=== WHAT TO PRODUCE ===
Copy out every line in which the string "part" occurs.

=== SUPPLIED DATA ===
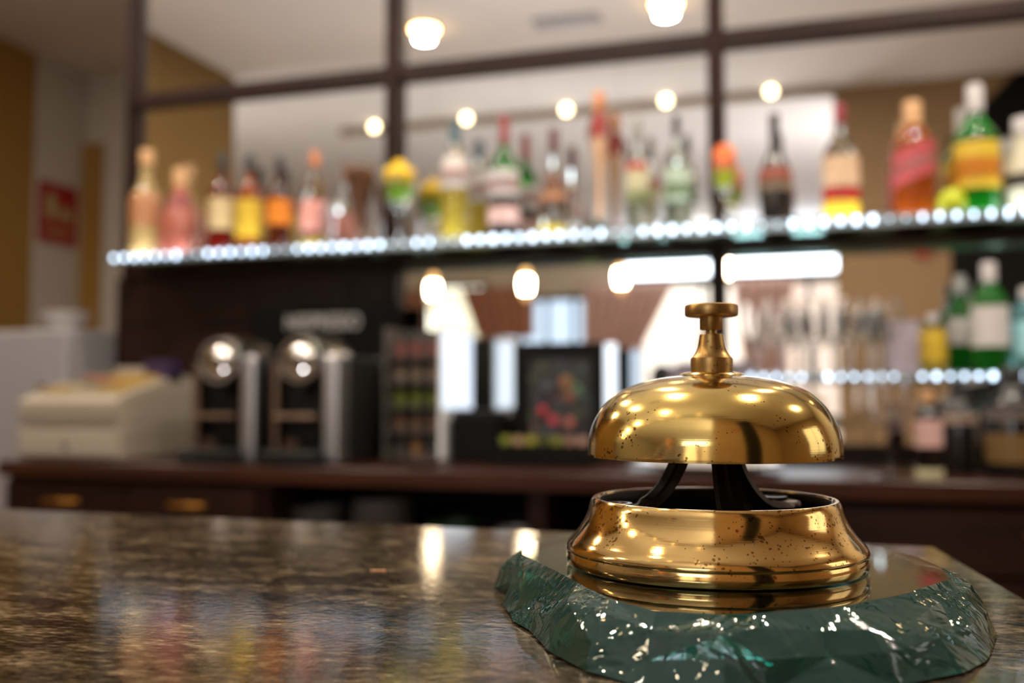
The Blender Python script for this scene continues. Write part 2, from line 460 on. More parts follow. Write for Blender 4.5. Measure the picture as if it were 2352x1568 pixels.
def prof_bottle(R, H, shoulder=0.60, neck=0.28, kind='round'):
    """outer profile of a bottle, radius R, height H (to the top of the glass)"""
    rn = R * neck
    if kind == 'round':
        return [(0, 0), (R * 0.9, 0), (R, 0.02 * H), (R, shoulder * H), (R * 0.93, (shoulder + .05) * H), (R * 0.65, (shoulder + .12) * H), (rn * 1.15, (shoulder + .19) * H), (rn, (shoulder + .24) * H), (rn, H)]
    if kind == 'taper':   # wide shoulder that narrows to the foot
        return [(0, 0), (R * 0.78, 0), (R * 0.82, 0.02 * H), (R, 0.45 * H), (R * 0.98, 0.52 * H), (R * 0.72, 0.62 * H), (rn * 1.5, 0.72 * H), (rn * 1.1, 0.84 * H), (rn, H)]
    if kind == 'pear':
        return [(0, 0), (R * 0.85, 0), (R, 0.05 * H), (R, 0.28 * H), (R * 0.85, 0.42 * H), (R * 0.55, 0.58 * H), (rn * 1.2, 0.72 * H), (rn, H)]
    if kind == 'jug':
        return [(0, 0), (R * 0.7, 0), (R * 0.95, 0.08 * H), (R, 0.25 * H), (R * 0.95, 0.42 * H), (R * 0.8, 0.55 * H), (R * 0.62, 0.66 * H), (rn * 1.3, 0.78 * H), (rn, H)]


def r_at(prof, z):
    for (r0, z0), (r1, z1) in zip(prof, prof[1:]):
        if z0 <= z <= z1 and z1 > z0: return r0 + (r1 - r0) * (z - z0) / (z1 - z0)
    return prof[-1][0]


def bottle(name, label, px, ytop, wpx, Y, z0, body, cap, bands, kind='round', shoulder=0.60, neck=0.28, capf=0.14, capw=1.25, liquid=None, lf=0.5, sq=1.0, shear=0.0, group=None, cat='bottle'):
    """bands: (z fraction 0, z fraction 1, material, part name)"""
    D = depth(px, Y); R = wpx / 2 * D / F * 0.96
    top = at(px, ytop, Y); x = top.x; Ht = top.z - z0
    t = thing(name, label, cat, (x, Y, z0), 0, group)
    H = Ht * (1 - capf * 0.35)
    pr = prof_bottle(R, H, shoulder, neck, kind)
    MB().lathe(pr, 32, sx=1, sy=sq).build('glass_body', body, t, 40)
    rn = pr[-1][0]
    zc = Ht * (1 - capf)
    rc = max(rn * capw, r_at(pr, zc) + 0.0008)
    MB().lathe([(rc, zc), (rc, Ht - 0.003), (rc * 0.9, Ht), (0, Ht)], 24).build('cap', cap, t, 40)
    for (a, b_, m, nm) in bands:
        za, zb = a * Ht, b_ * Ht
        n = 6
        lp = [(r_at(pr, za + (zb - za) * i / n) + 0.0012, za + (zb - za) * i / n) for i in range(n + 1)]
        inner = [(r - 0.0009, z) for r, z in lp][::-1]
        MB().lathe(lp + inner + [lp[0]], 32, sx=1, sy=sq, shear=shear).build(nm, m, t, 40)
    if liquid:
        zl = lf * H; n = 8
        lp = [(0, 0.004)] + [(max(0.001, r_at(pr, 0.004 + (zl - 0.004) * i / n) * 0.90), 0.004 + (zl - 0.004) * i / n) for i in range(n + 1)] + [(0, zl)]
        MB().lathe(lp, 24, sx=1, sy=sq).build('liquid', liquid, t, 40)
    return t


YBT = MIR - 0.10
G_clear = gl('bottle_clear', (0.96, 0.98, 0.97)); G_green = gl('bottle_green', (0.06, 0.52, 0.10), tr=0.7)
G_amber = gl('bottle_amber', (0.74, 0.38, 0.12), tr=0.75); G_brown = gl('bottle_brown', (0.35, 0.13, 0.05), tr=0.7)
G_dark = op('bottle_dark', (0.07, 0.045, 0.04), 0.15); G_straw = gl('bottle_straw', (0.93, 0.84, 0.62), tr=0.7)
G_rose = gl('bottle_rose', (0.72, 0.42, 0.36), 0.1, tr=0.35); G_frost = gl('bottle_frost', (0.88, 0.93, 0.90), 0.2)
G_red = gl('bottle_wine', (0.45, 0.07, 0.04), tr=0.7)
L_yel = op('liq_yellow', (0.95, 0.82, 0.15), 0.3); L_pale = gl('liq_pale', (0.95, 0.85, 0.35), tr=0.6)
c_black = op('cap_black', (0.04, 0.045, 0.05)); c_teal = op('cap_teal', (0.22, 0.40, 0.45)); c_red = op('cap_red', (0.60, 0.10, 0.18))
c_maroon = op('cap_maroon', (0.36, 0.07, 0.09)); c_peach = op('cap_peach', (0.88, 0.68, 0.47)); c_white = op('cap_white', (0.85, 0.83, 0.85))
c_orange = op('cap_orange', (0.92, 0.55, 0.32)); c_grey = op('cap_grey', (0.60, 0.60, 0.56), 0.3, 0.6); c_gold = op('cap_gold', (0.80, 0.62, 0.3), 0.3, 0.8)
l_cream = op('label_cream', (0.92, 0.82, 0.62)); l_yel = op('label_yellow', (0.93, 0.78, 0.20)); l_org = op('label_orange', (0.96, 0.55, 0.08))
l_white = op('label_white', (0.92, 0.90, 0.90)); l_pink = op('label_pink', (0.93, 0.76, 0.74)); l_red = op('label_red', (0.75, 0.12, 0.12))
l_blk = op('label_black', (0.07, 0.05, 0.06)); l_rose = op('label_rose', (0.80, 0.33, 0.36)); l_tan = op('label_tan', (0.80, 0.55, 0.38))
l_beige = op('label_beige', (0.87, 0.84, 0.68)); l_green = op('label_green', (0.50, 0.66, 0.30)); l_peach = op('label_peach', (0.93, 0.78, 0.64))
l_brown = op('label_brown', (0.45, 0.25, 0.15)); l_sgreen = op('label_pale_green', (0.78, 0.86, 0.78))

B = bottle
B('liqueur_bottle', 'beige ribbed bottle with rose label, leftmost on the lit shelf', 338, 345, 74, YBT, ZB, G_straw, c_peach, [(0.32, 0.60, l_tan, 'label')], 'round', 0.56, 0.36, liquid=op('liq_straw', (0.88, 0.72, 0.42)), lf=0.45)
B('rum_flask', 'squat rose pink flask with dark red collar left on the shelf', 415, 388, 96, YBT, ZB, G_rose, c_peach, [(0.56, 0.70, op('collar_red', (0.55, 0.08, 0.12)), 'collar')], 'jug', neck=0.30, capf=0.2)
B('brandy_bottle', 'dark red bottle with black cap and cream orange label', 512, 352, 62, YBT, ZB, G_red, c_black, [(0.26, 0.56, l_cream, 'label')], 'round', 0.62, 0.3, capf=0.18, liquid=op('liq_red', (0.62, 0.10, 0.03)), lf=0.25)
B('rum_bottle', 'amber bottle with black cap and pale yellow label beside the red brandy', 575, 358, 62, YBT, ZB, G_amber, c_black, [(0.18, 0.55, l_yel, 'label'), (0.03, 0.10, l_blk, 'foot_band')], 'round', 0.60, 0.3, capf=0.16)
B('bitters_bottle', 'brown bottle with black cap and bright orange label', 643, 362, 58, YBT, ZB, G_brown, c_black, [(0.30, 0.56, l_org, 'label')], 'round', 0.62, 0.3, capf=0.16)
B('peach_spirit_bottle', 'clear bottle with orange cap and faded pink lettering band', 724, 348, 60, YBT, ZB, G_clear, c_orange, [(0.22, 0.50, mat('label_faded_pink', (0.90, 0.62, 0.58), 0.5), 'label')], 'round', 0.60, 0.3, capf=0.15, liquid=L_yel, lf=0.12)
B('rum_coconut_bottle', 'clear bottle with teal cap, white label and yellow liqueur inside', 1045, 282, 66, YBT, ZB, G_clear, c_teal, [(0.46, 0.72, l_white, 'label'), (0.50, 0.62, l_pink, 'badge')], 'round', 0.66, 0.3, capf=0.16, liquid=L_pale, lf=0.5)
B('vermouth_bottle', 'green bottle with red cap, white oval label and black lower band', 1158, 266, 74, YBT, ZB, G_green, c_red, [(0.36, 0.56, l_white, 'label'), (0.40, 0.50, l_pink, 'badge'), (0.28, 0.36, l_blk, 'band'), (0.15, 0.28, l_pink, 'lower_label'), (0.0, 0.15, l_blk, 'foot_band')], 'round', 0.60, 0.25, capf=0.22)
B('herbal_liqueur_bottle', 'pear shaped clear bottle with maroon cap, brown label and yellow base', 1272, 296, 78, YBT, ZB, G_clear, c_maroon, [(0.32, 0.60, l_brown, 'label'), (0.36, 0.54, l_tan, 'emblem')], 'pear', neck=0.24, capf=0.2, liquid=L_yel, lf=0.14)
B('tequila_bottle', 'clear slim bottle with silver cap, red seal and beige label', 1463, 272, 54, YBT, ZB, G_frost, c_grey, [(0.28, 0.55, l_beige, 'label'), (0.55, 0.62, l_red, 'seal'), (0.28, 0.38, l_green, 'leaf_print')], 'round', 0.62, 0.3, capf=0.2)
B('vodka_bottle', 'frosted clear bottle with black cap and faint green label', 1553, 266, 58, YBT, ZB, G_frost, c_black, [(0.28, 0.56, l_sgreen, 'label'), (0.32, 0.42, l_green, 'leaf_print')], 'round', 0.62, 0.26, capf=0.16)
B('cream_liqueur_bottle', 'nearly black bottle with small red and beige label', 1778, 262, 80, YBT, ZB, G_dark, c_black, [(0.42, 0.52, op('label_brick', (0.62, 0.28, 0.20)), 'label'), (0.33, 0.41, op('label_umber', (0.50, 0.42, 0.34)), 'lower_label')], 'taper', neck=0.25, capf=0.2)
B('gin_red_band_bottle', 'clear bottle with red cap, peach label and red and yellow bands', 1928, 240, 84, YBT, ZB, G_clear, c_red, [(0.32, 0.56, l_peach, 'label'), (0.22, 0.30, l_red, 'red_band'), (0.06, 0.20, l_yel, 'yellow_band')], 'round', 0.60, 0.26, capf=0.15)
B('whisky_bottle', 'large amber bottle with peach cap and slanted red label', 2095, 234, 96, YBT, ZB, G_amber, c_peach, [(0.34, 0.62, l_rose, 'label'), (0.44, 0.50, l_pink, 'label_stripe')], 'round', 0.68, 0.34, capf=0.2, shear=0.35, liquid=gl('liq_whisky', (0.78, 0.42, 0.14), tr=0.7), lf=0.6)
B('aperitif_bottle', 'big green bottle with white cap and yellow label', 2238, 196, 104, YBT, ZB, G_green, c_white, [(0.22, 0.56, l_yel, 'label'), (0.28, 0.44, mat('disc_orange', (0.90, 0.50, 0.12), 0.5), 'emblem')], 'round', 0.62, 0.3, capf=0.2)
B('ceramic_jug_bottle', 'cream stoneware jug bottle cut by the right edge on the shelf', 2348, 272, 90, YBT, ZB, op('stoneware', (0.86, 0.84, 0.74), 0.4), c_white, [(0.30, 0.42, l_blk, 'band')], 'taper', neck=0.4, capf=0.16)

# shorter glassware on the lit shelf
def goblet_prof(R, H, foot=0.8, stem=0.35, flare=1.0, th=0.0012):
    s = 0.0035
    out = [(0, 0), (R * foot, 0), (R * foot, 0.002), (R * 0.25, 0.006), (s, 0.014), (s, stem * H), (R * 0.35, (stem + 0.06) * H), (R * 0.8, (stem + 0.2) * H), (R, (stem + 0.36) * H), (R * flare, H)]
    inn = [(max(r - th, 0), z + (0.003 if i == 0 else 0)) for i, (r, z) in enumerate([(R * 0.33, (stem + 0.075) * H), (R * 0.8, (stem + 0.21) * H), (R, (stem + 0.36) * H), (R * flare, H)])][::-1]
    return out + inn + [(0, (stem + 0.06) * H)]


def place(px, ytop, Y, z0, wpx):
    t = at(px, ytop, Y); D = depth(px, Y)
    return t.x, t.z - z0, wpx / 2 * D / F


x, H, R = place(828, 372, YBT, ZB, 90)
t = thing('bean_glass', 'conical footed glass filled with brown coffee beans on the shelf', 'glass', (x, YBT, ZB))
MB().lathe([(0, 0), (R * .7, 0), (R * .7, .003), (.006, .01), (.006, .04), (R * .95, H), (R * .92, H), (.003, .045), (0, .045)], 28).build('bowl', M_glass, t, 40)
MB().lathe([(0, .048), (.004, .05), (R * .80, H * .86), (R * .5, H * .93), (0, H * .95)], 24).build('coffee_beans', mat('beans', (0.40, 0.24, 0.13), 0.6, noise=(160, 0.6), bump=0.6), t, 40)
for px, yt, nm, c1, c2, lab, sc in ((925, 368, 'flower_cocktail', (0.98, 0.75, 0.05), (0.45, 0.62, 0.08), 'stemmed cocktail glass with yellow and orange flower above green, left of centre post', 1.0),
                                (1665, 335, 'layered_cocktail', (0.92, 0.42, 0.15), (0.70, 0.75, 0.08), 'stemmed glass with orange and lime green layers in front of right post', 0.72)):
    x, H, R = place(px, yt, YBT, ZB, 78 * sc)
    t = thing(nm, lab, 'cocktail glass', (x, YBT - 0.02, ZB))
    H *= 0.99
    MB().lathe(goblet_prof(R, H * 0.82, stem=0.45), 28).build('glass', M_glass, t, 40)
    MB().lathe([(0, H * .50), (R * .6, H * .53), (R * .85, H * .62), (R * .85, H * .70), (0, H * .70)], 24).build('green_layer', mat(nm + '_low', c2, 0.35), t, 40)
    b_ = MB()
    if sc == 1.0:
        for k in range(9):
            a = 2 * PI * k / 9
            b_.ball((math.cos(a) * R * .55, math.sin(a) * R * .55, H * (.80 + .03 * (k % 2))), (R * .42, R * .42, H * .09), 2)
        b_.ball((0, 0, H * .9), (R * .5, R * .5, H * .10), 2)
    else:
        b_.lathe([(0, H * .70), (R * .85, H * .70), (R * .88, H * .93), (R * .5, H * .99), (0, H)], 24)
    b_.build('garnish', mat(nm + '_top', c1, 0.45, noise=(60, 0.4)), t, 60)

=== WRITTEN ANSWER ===
The Blender Python script for this scene continues. Write part 2, from line 460 on. More parts follow. Write for Blender 4.5. Measure the picture as if it were 2352x1568 pixels.
    """bands: (z fraction 0, z fraction 1, material, part name)"""